Eu acabo de ser condenado no Tribunal da Relação do Porto (cf. aqui) por crimes que não existem na maior parte dos países democráticos que subscreveram a Convenção Europeia dos Direitos do Homem (CEDH).
Trata-se dos chamados crimes contra a honra (difamação, ofensa a pessoa colectiva, injúria, calúnia).
Ao longo dos últimos anos, o Conselho da Europa - que administra a CEDH e do qual faz parte o TEDH - tem vindo a insistir junto dos países membros - Portugal é um deles -, para descriminalizarem as ofensas à honra. E ainda recentemente fez mais um apelo (cf. aqui).

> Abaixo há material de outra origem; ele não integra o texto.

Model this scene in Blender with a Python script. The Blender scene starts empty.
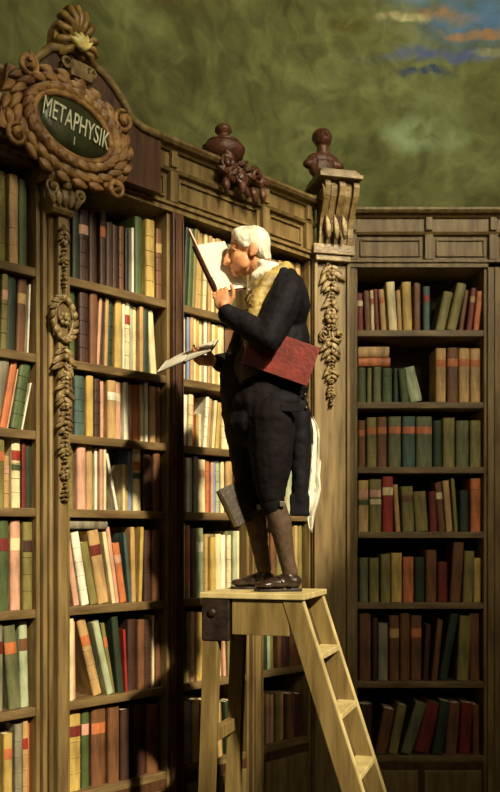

A razão é que nos países como mais frágil tradição democrática (como são notoriamente países como, por exemplo, Portugal ou a Rússia) os crimes contra a honra são utilizados pelo poder político para limitar a liberdade de expressão e calar a oposição.
Por outras palavras, os crimes contra a honra são o veículo por excelência dos chamados processos políticos, aqueles em que o sistema de justiça é instrumentalizado para fazer política .

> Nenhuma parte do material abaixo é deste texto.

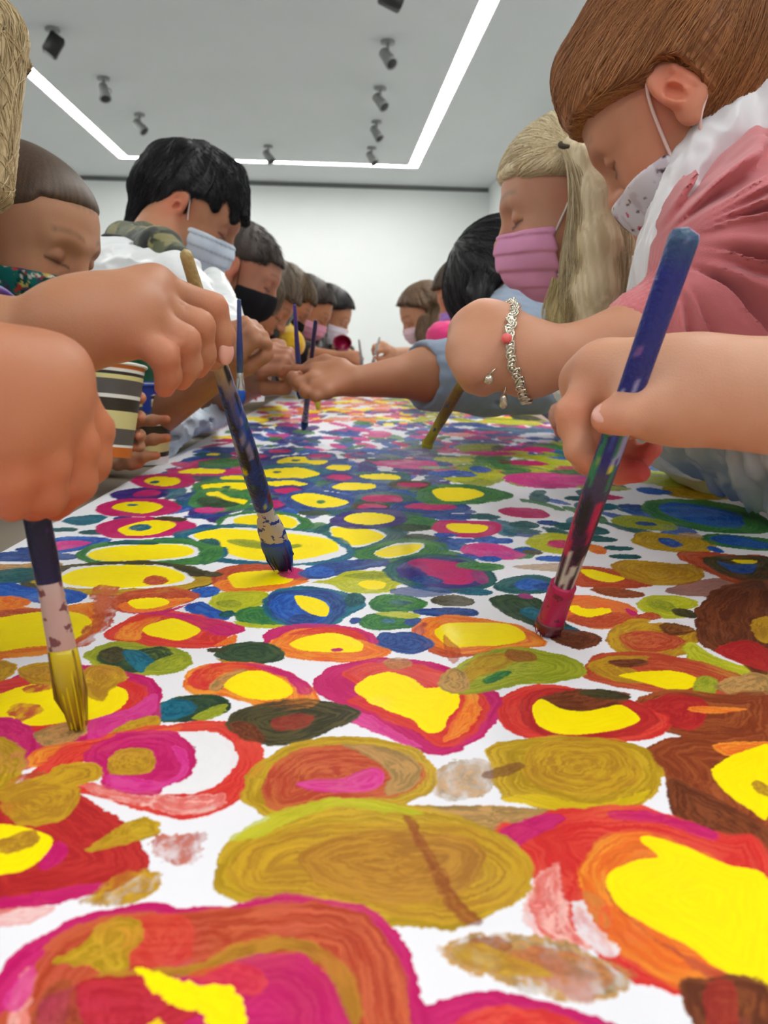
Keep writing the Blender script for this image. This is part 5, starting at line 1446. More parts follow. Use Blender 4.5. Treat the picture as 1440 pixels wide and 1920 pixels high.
def h3(t, x, y, sc):
    c = spatter([(0, (96, 20, 60)), (.10, (70, 20, 60)), (.22, (44, 20, 60)), (.38, (60, 60, 90)), (.42, (28, 36, 110)), (.9, (26, 40, 124)), (1, (50, 84, 110))],
                [((176, 24, 74), .50, 1.2, .12, .30), ((24, 28, 36), .52, 2.2, 0, .16), ((186, 182, 176), .54, 2.4, 0, .14), ((24, 28, 36), .60, 1.2, .12, .34), ((206, 200, 40), .62, 1.3, .36, .50), ((40, 120, 80), .63, 1.4, .34, .50), ((150, 150, 190), .64, 1.9, .42, 1), ((60, 90, 190), .60, 1.5, .45, 1), ((170, 120, 160), .70, 1.4, .5, 1)], seed=23, f=.5)(t, x, y, sc)
    return c
brush('thick brush with a streaked blue handle and magenta lower half at right', T3, Z3, .0160,
      h3, (176, 30, 84), [(110, 20, 50), (150, 24, 70), (90, 40, 40)], ferr=(.045, .16), hw=.95, flat=.85, neck=.75, end_w=.92,
      ferr_fn=ferrule_mat((176, 24, 80), (120, 30, 60), .60, 'magenta_ferrule', .1))

# =================================================================== the other children
def lock(name, parent, path, radii, rgb, rgb2, n=400, r=.0007, core=.8, seed=1, wave=.004, vox=.004, flat=1.0, strand_pts=14):
    """a hanging lock of hair: solid core with loose strands over it"""
    path = [np.asarray(p, float) for p in path]
    S = Solid()
    for i in range(len(path) - 1): S.u(Cap(path[i], path[i + 1], radii[i] * core, radii[i + 1] * core), .01)
    a_, b_ = lin(rgb), lin(rgb2)
    ax = unit(path[-1] - path[0])
    e1 = unit(RIGHT - ax * np.dot(RIGHT, ax)); e2 = np.cross(ax, e1)
    def cf(v):
        w = .35 + .45 * sstep(.2, .8, noise(v @ e1 * 420, v @ e2 * 420, v @ ax * 9, seed=seed))
        return a_ * (1 - w[:, None]) + b_ * w[:, None]
    def dsp(v): return .003 * (noise(v @ e1 * 260, v @ e2 * 260, v @ ax * 8, seed=seed + 2) - .5)
    o = solid_obj(name, S, vox, M_HAIR, parent, cf, dsp)
    rng = np.random.RandomState(seed)
    m = len(path); tt = np.linspace(0, m - 1, strand_pts)
    pc = np.array([[np.interp(t, range(m), [p[k] for p in path]) for k in range(3)] for t in tt])
    for _ in range(2): pc[1:-1] = (pc[:-2] + pc[1:-1] * 2 + pc[2:]) / 4
    rc_ = np.interp(tt, range(m), radii)
    V = []; Cc = []; F = []; base = 0
    for i in range(n):
        a = rng.rand() * 2 * PI; q = .72 + .36 * rng.rand() ** .6; w = rng.rand()
        ph = rng.rand() * 6; da = rng.randn() * .35; L = int(strand_pts * (1 if rng.rand() < .7 else rng.uniform(.6, 1)))
        col = (a_ * (1 - w) + b_ * w) * rng.uniform(.9, 1.1)
        for j in range(L):
            t = j / (strand_pts - 1)
            aa = a + da * t
            c = pc[j] + (e1 * math.cos(aa) + e2 * math.sin(aa) * flat) * rc_[j] * q + e1 * wave * math.sin(ph + t * 7) * t + e2 * wave * .6 * math.cos(ph + t * 6) * t
            rr = r * (1 - .6 * t)
            for k in range(3):
                th = 2 * PI * k / 3; V.append(c + e1 * math.cos(th) * rr + e2 * math.sin(th) * rr); Cc.append(col)
            if j:
                for k in range(3): F.append((base + (j - 1) * 3 + k, base + (j - 1) * 3 + (k + 1) % 3, base + j * 3 + (k + 1) % 3, base + j * 3 + k))
        base += L * 3
    s = mesh_obj('loose_strands', V, np.array(F), M_HAIR, o, np.array(Cc)); tag(s, kind='stuff')
    return o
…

As coisas correm tipicamente assim. Um jornalista ou um comentador afirma que existem suspeitas de corrupção no gabinete do político X. O político apresenta uma queixa-crime por difamação. O jornalista ou comentador acaba, por vezes, condenado porque os tribunais nacionais violam a jurisprudência do TEDH.

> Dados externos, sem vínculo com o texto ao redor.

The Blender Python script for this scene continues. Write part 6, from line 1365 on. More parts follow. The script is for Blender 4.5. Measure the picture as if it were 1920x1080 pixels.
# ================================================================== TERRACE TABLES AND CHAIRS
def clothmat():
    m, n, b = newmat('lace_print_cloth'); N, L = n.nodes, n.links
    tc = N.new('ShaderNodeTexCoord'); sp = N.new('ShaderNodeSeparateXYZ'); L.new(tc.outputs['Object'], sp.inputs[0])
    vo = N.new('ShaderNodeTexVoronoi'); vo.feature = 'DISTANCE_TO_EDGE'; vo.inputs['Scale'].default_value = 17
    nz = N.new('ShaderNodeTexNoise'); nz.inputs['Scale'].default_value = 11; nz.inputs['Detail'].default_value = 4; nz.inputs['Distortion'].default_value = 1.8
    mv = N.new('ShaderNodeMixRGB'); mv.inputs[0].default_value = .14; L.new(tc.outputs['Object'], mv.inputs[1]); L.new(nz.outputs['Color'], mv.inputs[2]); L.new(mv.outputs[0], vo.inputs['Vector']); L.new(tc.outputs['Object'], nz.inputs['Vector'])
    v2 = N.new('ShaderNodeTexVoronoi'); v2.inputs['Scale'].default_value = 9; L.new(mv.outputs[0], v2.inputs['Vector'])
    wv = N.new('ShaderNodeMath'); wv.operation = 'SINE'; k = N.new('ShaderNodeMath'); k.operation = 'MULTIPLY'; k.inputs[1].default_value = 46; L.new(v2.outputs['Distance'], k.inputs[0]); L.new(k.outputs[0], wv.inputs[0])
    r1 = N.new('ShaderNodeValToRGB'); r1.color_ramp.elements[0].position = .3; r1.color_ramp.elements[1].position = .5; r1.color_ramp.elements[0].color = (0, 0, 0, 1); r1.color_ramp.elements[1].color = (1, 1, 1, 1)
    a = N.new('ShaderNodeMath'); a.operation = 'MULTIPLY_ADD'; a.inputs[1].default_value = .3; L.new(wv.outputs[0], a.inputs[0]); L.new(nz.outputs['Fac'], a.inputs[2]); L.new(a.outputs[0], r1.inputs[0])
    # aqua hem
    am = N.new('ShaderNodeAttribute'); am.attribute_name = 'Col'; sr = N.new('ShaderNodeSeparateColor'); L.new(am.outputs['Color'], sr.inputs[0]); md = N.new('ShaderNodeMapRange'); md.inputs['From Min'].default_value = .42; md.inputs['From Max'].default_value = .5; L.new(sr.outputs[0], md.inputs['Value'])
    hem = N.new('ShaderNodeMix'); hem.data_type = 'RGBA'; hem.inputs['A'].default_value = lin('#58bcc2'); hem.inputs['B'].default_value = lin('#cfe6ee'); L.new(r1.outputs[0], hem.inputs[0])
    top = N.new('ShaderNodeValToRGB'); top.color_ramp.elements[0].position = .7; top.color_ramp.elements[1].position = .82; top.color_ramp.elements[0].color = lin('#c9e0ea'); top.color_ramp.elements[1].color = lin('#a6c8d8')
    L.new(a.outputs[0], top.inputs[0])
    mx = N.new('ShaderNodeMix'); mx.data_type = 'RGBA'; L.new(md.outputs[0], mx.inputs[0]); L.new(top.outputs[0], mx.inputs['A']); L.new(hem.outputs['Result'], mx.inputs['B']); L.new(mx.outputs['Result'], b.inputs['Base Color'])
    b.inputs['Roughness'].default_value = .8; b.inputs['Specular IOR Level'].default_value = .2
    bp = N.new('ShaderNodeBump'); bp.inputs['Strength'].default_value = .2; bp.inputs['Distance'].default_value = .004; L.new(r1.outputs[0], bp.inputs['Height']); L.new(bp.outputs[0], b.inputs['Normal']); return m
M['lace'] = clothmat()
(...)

Resultado: nunca mais ninguém no país levanta suspeitas de corrupção sobre os políticos. E a corrupção no país vai reinar à vontade. Quem diz corrupção diz qualquer outro comportamento impróprio por parte dos políticos (v.g., situações de conflito de interesses).
A Rússia e a Turquia, pela sua dimensão e a sua frágil tradição democrática, são os países onde mais frequentemente a criminalização da honra é utilizada para calar os opositores políticos. Mas ajustando pela população, Portugal não lhes fica atrás. É o país mais vezes condenado pelo TEDH por violações do direito à liberdade de expressão (isto é, os tribunais portugueses condenam um cidadão por algum crime contra a honra e depois o TEDH condena o Estado português por o ter feito).